SeaTrac Serial Command Interface Reference
Page 26
5.3.
Synchronisation Characters
To indicate the start of a message, a unique synchronisation character (‘#’ or ‘$’) is used,
whose presence is guaranteed not to occur anywhere else other than at the start of a valid
message.
Messages from the PC to the Beacon should start with a ‘#’ character (ASCII code 35).

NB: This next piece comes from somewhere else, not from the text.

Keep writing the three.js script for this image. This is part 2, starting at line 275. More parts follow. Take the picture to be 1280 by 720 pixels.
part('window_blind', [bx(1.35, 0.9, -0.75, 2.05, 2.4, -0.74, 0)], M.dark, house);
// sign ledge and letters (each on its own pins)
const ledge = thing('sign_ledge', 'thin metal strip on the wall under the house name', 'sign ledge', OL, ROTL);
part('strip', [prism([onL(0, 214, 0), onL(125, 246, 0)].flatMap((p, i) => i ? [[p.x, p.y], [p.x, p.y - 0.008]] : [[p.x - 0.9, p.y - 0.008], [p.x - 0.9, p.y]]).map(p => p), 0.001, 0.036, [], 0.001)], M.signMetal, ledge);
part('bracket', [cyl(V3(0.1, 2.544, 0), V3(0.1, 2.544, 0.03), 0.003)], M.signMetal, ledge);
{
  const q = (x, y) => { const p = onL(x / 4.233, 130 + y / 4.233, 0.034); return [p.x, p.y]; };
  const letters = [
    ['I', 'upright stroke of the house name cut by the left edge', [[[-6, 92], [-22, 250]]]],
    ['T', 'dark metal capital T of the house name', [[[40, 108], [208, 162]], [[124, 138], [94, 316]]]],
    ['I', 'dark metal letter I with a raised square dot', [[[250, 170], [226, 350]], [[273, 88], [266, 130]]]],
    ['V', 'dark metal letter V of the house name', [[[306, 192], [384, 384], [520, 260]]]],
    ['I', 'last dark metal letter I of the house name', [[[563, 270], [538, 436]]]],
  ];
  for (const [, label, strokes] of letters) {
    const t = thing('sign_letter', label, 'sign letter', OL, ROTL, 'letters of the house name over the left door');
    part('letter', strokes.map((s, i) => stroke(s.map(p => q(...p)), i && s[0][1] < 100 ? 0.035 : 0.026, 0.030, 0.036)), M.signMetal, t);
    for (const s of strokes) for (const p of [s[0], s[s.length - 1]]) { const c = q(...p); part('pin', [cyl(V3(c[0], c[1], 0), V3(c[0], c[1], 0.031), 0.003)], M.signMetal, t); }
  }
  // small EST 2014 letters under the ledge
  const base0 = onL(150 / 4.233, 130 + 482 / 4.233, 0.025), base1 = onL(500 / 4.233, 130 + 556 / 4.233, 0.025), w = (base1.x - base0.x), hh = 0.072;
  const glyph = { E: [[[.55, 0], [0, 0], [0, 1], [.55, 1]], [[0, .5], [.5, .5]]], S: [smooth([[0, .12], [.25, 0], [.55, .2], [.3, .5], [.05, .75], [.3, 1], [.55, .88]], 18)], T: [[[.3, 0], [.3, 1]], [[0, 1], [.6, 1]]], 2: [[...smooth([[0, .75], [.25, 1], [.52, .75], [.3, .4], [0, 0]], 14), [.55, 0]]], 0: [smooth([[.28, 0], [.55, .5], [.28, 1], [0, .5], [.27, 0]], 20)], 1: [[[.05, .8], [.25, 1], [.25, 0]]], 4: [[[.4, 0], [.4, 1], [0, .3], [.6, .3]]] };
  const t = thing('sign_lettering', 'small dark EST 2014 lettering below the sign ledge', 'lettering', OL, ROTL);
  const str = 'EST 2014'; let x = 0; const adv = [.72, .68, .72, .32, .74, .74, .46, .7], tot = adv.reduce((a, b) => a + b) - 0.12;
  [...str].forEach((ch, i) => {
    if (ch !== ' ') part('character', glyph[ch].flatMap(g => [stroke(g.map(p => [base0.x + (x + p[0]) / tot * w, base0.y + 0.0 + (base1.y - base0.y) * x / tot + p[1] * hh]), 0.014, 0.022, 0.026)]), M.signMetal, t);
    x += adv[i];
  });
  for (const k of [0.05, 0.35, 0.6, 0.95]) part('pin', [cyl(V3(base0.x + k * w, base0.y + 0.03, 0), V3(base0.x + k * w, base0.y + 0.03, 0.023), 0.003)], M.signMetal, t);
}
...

Messages from the Beacon to the PC start with a ‘$’ character (ASCII code 36).
5.4.
Data Encoding
Following the synchronisation character, all message data is encoded in ASCII as hexadecimal
character pairs describing bytes of data – where the first received character represents the
most-significant nibble (bits 7 to 4) and the second character represent the lest-significant
nibble (bits 3 to 0).
This means that only hexadecimal characters ‘0’ to ‘9’ and ‘A’ to ‘F’ are valid during decoding of
the message content following the synchronisation character. All other characters are invalid.
For data values that require more than one byte in size to transmit (i.e. 16-bit Words and 32-
bit DWords), the value is transmitted least-significant-byte first (Little-Endian).
Data lengths should always be a multiple of 2 as single nibble (character) values are never
used.
For example receiving characters…
Sequence 4A = 0x4A = 0b010 01010 = 74 decimal
Sequence 1234 = 0x3412 = 0b0011 0100 0001 0010 = 13330 decimal
The end of the message is indicated by the ‘Carriage-Return/Line-Feed’ character pair
(<CR><LF>) of ASCII values 13 (0x0D) and 10 (0x0A) respectively, allowing data to be
displayed on a variety of terminal applications.
5.5.
Command ID Codes
Following the synchronisation character, all messages start with a single byte (2 character)
Command Identification Code (CID), indicating the purpose of the following data payload.
All acknowledgement Response Messages sent from the Beacon use the same CID as that
specified in the Command Message sent to the Beacon.
For a list of valid
codes see section 6.3.6, and section 7 for definitions of their purpose.